# RECORDED DATA
-- begin --

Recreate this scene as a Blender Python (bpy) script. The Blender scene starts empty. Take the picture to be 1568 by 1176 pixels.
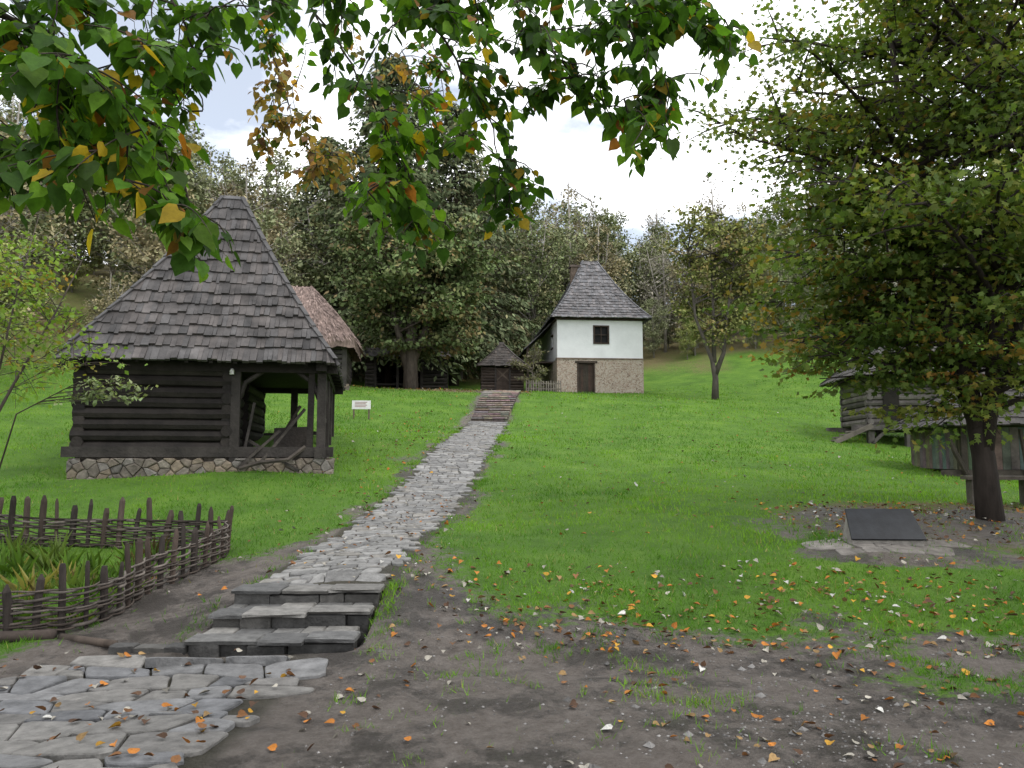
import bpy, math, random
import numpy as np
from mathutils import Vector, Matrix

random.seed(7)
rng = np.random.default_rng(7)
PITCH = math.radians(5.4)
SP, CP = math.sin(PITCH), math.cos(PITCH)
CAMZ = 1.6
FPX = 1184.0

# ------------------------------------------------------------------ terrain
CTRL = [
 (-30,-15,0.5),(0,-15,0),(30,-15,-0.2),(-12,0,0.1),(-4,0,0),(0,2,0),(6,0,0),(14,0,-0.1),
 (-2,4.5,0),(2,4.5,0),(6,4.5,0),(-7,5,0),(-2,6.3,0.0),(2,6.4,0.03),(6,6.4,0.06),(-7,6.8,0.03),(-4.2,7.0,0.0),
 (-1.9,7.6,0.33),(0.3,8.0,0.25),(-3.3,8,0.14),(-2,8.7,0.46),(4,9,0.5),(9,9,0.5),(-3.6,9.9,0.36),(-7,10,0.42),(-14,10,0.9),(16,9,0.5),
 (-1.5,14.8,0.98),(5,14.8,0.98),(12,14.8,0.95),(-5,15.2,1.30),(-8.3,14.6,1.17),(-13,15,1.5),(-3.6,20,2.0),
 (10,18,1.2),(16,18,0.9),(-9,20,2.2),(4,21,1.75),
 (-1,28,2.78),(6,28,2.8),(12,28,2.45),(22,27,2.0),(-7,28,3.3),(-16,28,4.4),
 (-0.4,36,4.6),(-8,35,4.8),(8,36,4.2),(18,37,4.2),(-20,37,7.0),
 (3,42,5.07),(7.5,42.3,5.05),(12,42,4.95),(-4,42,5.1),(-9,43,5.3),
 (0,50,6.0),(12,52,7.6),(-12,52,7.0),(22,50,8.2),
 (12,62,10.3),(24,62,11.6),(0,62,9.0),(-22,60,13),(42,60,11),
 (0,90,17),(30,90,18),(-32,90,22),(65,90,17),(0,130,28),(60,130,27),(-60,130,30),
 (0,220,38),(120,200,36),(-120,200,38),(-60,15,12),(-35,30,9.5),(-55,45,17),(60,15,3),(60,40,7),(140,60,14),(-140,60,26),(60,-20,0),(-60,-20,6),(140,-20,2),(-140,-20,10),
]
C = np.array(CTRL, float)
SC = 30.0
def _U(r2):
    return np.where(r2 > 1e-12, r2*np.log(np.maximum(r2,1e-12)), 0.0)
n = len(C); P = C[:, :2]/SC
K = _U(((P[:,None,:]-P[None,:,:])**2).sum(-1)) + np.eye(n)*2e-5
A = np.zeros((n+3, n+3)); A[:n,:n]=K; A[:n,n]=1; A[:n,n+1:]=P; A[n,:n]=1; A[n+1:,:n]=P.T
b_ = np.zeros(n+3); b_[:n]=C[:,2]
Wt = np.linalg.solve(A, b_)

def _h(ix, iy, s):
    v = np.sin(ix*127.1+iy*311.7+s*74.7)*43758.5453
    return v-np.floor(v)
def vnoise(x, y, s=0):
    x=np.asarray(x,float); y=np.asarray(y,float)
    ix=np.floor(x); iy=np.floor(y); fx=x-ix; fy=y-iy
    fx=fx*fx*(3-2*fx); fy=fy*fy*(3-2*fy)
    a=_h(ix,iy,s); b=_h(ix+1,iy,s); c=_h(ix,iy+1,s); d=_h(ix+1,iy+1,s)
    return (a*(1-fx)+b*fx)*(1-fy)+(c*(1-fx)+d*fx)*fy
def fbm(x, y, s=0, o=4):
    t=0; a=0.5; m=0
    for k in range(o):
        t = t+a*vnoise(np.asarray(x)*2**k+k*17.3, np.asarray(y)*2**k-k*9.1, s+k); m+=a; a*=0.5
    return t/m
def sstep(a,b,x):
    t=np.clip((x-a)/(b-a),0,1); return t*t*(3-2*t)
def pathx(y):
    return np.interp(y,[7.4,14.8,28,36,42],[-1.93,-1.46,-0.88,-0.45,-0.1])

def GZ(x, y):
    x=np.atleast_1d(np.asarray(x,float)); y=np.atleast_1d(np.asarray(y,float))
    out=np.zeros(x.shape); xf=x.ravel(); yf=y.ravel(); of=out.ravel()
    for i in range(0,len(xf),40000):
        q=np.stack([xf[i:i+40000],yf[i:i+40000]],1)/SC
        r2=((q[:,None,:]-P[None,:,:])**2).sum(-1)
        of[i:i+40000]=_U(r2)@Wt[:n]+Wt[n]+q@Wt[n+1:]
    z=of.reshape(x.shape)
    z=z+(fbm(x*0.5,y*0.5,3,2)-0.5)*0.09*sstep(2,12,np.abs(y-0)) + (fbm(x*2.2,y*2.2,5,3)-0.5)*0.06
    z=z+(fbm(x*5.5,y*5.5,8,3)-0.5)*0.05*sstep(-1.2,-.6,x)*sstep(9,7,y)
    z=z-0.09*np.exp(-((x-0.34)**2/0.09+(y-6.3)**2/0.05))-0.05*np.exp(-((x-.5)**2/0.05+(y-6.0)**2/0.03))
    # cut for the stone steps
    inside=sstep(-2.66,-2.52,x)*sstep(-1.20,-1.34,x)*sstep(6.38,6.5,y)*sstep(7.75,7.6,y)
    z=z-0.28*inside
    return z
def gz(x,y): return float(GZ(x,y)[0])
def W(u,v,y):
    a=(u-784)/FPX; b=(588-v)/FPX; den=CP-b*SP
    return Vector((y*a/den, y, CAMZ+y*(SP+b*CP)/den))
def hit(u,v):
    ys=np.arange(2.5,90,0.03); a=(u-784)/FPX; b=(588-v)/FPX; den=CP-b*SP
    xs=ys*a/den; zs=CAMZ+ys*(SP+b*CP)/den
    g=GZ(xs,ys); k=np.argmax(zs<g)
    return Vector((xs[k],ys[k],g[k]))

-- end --
-- begin --

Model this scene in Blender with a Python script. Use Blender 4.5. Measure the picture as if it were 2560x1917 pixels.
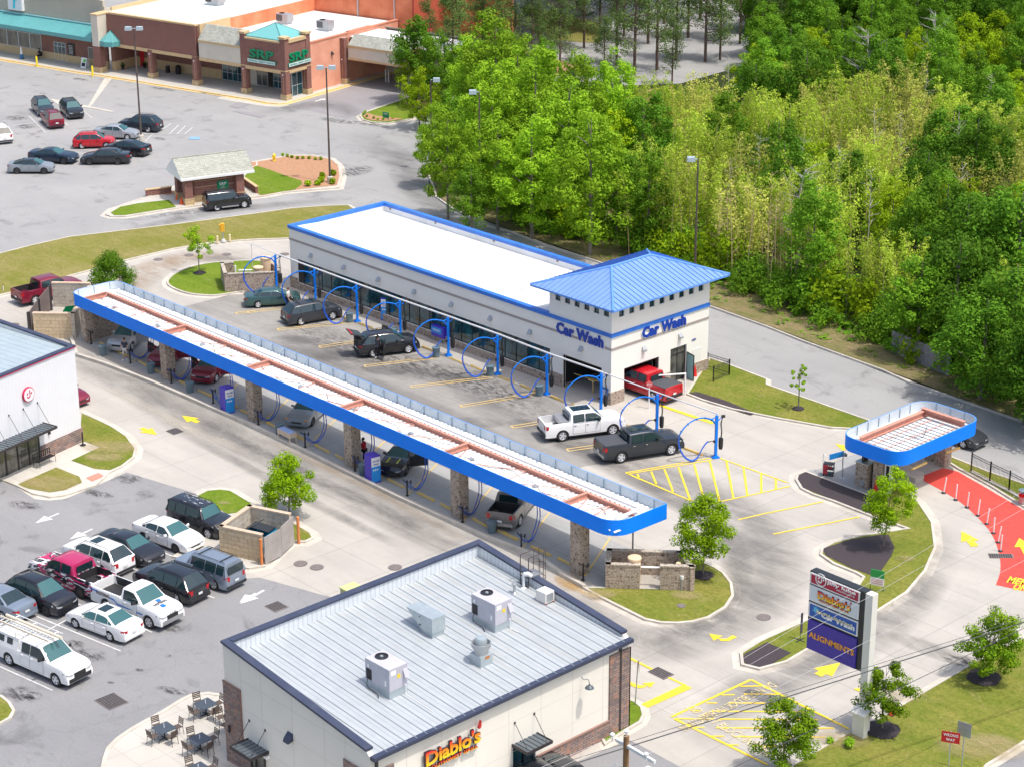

-- end --
-- begin --

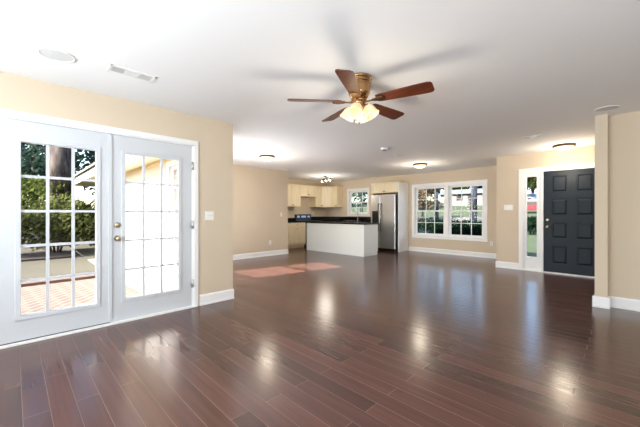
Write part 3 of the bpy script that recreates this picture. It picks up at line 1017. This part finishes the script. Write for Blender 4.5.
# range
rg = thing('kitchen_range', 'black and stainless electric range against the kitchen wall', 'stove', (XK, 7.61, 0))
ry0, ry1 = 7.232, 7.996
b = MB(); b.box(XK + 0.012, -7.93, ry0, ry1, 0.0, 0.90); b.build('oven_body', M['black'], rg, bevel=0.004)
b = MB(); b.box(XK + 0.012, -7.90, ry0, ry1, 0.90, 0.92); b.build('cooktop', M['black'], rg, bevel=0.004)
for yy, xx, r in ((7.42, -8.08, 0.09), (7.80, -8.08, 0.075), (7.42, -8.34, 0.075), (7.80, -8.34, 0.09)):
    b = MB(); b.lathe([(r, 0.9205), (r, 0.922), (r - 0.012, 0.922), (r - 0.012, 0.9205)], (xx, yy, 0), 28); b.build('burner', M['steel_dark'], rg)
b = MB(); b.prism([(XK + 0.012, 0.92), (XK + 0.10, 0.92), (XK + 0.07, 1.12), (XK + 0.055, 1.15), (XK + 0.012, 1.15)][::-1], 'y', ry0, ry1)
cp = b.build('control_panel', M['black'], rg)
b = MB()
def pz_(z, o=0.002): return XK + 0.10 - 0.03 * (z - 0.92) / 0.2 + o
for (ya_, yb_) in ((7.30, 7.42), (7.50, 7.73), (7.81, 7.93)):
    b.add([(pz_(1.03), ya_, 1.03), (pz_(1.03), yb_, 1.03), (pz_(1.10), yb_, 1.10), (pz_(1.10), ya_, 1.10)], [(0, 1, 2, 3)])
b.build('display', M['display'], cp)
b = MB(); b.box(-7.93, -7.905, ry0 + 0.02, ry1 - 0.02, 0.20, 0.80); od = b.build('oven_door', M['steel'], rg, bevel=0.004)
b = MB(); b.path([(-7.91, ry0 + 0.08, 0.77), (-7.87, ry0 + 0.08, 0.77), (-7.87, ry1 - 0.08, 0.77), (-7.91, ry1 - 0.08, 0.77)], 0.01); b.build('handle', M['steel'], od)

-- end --

# YOUR TASK
Skip every picture. Repeat the lines from the one with "Recreate this scene" through the one with "from mathutils import Vector, Matrix", both ends included.

# FINAL RESULT
Recreate this scene as a Blender Python (bpy) script. The Blender scene starts empty. Take the picture to be 1568 by 1176 pixels.
import bpy, math, random
import numpy as np
from mathutils import Vector, Matrix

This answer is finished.